Kenya’s fiscal health has suffered a major blow as global credit ratings agency S&P downgraded the country’s credit rating from B to B-.
S&P stated that the downgrade follows the withdrawal of the controversial Finance Bill 2024/2025, which it believes will hinder Kenya’s fiscal consolidation efforts and might lead to accumulation of more debt in the medium term.
“Kenya still has structurally high external debt and sizable financing needs, although its immediate external liquidity risks have eased. We therefore lowered our long-term ratings on Kenya to ‘B-‘ from ‘B’ and assigned a stable outlook,” the agency said.
“The downgrade reflects our view that Kenya’s medium-term fiscal and debt outlook will deteriorate following the government’s decision to rescind all tax measures proposed under the 2024/2025 Finance Bill (for the fiscal year ending June 30, 2025; FY 2025).”
Agency Explains Kenya’s Drop
S&P stated that although the government issued a supplementary budget focused on expenditure cuts, it forecasts that the overall budget deficit will widen to 4.3% of GDP in FY 2025, compared to 3.3% under the original budget.
“Although immediate external liquidity pressures have receded slightly, Kenya’s structurally large external imbalances remain a key vulnerability,” S&P added.
Also Read: CBK Reveals German Firm Behind New Bank Notes, Explains Reasons for Change
The abandoned tax increases were part of a program supported by the International Monetary Fund.
The IMF is expected to disburse funds under Kenya’s seventh review, albeit with a delay, around September 2024 (postponed from the original June 2024 due to budget amendments).
However, the timing will depend partly on the outcome of a Supreme Court ruling on the constitutionality of tax measures implemented under the 2023/2024 Finance Bill, with hearings scheduled for September 10-11, 2024.
Despite successfully refinancing, the Eurobond that matured in June 2024, authorities are unlikely to utilize the IMF’s exceptional access window.
As a result, the disbursement size under the seventh review is expected to be around $600 million (Ksh 78,898,024,200), down from the initially anticipated $1 billion (Ksh 129 billion), with the exceptional access likely reserved for future reviews.
“Although immediate external liquidity pressures have receded slightly, Kenya’s structurally large external imbalances remain a key vulnerability,” S&P added.
S&P stated that debt-servicing costs will continue to exceed 30% of government revenue from 2024 to 2027, which is among the highest rates for all the sovereigns they evaluate.
Despite the downgrade, the agency maintained that Kenya’s outlook will be stable as it expects strong economic growth and continued access to concessional external financing to offset challenges from high interest costs, slow fiscal consolidation, and structural imbalances.

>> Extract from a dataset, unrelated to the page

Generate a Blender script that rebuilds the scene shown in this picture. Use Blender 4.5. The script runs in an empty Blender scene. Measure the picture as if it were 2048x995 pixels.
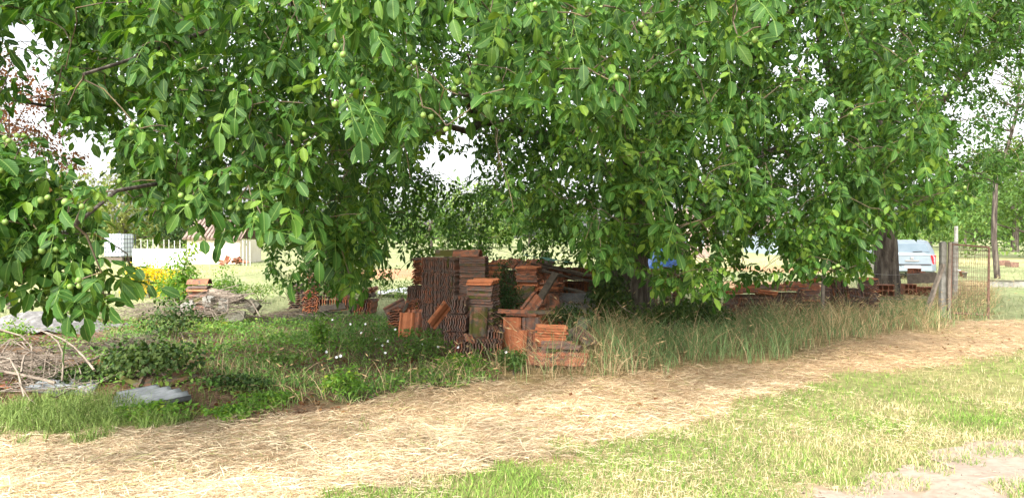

Also Read: Mbadi Clarifies Finance Bill Taxes He Wants Reintroduced After Uproar
Other Agencies that Downgraded Kenya
This rating drop follows similar actions by other agencies, including Moody’s which downgraded Kenya’s credit rating, citing the country’s inability to implement austerity measures following the withdrawal of the bill.
This downgrade means Kenya’s local- and foreign-currency debt obligations have fallen further into junk territory, moving from “B3” to “Caa1.
Junk means it is highly speculative and has a high chance of default in case of a shock.
Similarly on August 2, global credit ratings agency Fitch downgraded Kenya’s rating from “B” to “B-” due to increased risks to the country’s public finances after the government reversed key revenue measures.
S&P noted that Kenya’s ratings could improve if the country manages to contain its external and domestic financing pressures or demonstrates a renewed commitment to sustainable public finances.
This would require significant progress in fiscal consolidation through revenue and expenditure reforms.
The Central Bank of Kenya (CBK) in its weekly bulletin mentioned that the Kenya Shilling remained stable against major international and regional currencies.
“During the week ending August 22, it exchanged at Ksh 129.08 per US dollar on August 15, compared to Ksh 129.20 per US dollar on August 15,” CBK said.